CSA in action: Monroe Organic Farms

Jacquie and Jerry Monroe regard themselves first as caretakers of their land. Monroe Organic Farms, the Weld County farmland that Monroe family has farmed for 73 years, is like a cherished family member as much as it’s their business. As a direct result of their stewardship of the land and their commitment to organic growing practices, Monroe Organic Farms grows some of the best tasting organic produce in Colorado, and there’s a membership waiting list to prove it.

The Monroe farming philosophy emphasizes taste over size and appearance. Jerry pours over seed catalogs in the winter months, looking for heirlooms, and new and unique varieties to plant, constantly trying to find the best tasting vegetables the farm can produce.

In 1993, they organized as a community-supported agriculture (CSA) project, which brings the farmer back into the community. The farmer and consumers unite to grow produce, sharing the bounty and also sharing the risk to mitigate its impact. The farmer learns the consumers’ needs and desires. Consumers learn the realities of food production, such as the actual time of year produce is harvested in Colorado and how weather and insects can affect a harvest. They wanted to work closely with people who appreciate their farming philosophy, to build relationships with their members, and to share the pleasure of perfectly vine-ripened food.

People in the community “join the farm” as non-working or working members, and then purchase full, half or single shares which translate to a percentage of the weekly harvest. Some members provide space at their homes for distribution centers, so members in the neighborhood have a convenient pick-up location. Distribution centers are located throughout the Denver metro area and Front Range communities in Colorado.

In the spring, the Monroes host a Strawberry Festival where members can pick their own berries. In the fall they have hayrides and a pumpkin patch.

Contact the farm to be put on the waiting list for 2010 summer season and some of the best-tasting organic product this side of the Rockies! http://www.monroefarm.com/contact.htm

Did you know…?

  • The average age of retirement for an American farmer is 65 to 70. Fifty percent of the nation’s farmers are 55 to 75.
  • 55.88% of Colorado farmland is in pasture, 37% is in cropland, and 7.2% is in other uses.
  • Larimer and Weld Counties in Colorado produce half of the state’s vegetables.
    • Weld County leads the state in lost agricultural land by losing 15,808 acres every year.
    • Larimer County has lost one third of its agricultural land in the last 35 years, yet Larimer County has gained 135 ‘farms’ between 1997 and 2002 due to people moving onto subdivided small acreages.
    • Average expenses per farm in Weld County is $140,717, and the average net income per farm in Weld County is $11,715.
  • Prices for farm commodities are at their lowest in 10 years, yet the price of land, equipment, seed, etc. have risen.
  • The average size of a U.S. farm and ranch is 991 acres.
  • Three fourths of all farmers live on the land they farm.
  • 42% of all farmers have to leave the farm 100 to 200 days a year to supplement their incomes.
  • The average expenses per farm in the U.S. is $347,472, and the average net income per farm in the U.S. is $21,775.

What does all of this mean for farming?

The current trends in farming include loss of agricultural land, water shortage, and the retirement of farmers.
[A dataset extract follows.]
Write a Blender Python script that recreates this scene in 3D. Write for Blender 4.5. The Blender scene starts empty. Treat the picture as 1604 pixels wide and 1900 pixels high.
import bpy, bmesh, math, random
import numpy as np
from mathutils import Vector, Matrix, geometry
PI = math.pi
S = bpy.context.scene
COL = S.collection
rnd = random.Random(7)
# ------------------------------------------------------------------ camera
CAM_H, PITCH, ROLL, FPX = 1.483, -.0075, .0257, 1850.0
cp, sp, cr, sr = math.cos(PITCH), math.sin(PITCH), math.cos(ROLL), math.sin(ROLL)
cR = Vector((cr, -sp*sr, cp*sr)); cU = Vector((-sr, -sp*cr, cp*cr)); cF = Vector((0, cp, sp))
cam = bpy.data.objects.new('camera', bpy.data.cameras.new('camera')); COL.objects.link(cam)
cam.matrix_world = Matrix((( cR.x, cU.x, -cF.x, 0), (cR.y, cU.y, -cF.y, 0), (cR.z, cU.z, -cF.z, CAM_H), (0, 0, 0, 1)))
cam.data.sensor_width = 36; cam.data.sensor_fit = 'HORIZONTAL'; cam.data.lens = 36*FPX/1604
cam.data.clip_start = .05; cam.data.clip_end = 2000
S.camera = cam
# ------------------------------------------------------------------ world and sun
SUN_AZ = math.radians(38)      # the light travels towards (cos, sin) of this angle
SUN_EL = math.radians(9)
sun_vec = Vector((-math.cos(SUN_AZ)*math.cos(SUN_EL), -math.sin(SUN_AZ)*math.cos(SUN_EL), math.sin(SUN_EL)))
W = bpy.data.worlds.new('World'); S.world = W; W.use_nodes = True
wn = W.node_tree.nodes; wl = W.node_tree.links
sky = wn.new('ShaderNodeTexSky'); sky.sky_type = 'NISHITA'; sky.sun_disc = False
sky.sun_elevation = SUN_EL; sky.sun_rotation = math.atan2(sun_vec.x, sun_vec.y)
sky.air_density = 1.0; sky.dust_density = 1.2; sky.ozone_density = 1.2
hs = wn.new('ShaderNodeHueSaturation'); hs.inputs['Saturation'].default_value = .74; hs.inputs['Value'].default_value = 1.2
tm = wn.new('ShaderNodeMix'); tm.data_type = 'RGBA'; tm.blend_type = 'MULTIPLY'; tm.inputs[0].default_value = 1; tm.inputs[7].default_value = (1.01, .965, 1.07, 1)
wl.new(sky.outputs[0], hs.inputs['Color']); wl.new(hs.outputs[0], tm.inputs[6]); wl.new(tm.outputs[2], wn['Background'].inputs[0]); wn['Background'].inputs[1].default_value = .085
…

In addition, small farms are being bought by corporations that control large and ever increasing amounts of agricultural land.

What does all of this mean for farming in Colorado?

Loss of Agricultural Land
2,400,600 new residents will move into the Front Range communities by 2030, and it is anticipated that 133,000 to 226,000 acres of farmland will be lost by 2030.

Water Shortage
80% of all household water is attained through snow melt-off, the same source used by farms. Thus, 80% of the water for the 2,400,000 new residents competes with water for farms.

The Denver Metro water plan for the next 20-30 years includes:

  • Household conservation
  • Reuse all water leaving households and streets with no return to the South Platt River.
  • Purchase agriculture water on the Eastern plains and dry up farmland.
  • Build new water storage along the South Platt River (water-filled gravel pits).
  • Sever water restriction, meaning no lawns in the Denver Metro area.

(Source: Colorado Department of Agriculture)

What will farming be like in fifty years?

“Get Big or Get Out!”
Currently only 9% of our farms and 28% of all sales are corporate-run farms. Farming economists predict that there will be less than 400 farmers within the next 20 to 30 years. These farmers will work on mega farms of 30,000 acres or more. Already there is a corporation that produces potatoes in 26 states on 43,000 acres.

Foreign Farming
Economists predict that most of our food will be imported from other countries within 20 to 30 years. As of 2006, 60% of your vegetables, year round, are imported from outside the U.S. Chemicals that are banned in this country are allowed to be used abroad; they are not regulated.

This scares me. Especially when these fruits and vegetables make their way to America’s dinner table!

Is there a way to support small farms in America?

It is called Community Supported Agriculture (CSA). When consumers directly support a small farm, there is a better chance the farm will survive. Small farmers will be able to make a decent wage for their work.